## BEGIN Provided data
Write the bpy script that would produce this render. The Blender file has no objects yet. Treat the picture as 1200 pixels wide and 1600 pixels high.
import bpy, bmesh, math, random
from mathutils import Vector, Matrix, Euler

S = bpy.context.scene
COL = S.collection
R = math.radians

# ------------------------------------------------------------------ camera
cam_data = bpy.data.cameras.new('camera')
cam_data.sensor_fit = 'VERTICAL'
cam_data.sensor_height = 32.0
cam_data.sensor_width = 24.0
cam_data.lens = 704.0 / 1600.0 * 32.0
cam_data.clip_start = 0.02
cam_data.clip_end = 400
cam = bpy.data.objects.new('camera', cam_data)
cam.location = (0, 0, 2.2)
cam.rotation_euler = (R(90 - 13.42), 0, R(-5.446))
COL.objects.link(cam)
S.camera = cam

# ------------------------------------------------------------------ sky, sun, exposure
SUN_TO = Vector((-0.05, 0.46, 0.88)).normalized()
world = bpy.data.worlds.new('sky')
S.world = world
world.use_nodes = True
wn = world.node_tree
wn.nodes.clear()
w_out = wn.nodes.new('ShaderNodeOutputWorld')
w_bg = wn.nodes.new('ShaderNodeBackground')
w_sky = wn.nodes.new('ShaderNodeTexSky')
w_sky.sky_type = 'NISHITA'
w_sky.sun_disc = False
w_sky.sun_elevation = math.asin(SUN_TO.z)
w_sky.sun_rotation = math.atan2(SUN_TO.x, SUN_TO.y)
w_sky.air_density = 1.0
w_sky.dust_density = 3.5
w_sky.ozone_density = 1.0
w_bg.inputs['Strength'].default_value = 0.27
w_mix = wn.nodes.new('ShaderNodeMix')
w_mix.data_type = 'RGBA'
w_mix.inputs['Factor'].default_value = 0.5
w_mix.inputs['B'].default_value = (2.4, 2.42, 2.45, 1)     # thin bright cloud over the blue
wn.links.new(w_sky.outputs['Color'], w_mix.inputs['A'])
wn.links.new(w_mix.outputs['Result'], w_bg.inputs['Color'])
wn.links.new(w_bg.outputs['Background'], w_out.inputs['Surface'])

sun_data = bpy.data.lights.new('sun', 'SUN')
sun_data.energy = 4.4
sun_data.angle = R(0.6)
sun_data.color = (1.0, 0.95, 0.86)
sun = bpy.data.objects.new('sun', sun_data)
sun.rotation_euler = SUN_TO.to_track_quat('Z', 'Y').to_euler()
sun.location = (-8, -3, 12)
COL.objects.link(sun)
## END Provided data
= Set exercise =
Retype all of the material above with every character intact.

= Solution below =
Write the bpy script that would produce this render. The Blender file has no objects yet. Treat the picture as 1200 pixels wide and 1600 pixels high.
import bpy, bmesh, math, random
from mathutils import Vector, Matrix, Euler

S = bpy.context.scene
COL = S.collection
R = math.radians

# ------------------------------------------------------------------ camera
cam_data = bpy.data.cameras.new('camera')
cam_data.sensor_fit = 'VERTICAL'
cam_data.sensor_height = 32.0
cam_data.sensor_width = 24.0
cam_data.lens = 704.0 / 1600.0 * 32.0
cam_data.clip_start = 0.02
cam_data.clip_end = 400
cam = bpy.data.objects.new('camera', cam_data)
cam.location = (0, 0, 2.2)
cam.rotation_euler = (R(90 - 13.42), 0, R(-5.446))
COL.objects.link(cam)
S.camera = cam

# ------------------------------------------------------------------ sky, sun, exposure
SUN_TO = Vector((-0.05, 0.46, 0.88)).normalized()
world = bpy.data.worlds.new('sky')
S.world = world
world.use_nodes = True
wn = world.node_tree
wn.nodes.clear()
w_out = wn.nodes.new('ShaderNodeOutputWorld')
w_bg = wn.nodes.new('ShaderNodeBackground')
w_sky = wn.nodes.new('ShaderNodeTexSky')
w_sky.sky_type = 'NISHITA'
w_sky.sun_disc = False
w_sky.sun_elevation = math.asin(SUN_TO.z)
w_sky.sun_rotation = math.atan2(SUN_TO.x, SUN_TO.y)
w_sky.air_density = 1.0
w_sky.dust_density = 3.5
w_sky.ozone_density = 1.0
w_bg.inputs['Strength'].default_value = 0.27
w_mix = wn.nodes.new('ShaderNodeMix')
w_mix.data_type = 'RGBA'
w_mix.inputs['Factor'].default_value = 0.5
w_mix.inputs['B'].default_value = (2.4, 2.42, 2.45, 1)     # thin bright cloud over the blue
wn.links.new(w_sky.outputs['Color'], w_mix.inputs['A'])
wn.links.new(w_mix.outputs['Result'], w_bg.inputs['Color'])
wn.links.new(w_bg.outputs['Background'], w_out.inputs['Surface'])

sun_data = bpy.data.lights.new('sun', 'SUN')
sun_data.energy = 4.4
sun_data.angle = R(0.6)
sun_data.color = (1.0, 0.95, 0.86)
sun = bpy.data.objects.new('sun', sun_data)
sun.rotation_euler = SUN_TO.to_track_quat('Z', 'Y').to_euler()
sun.location = (-8, -3, 12)
COL.objects.link(sun)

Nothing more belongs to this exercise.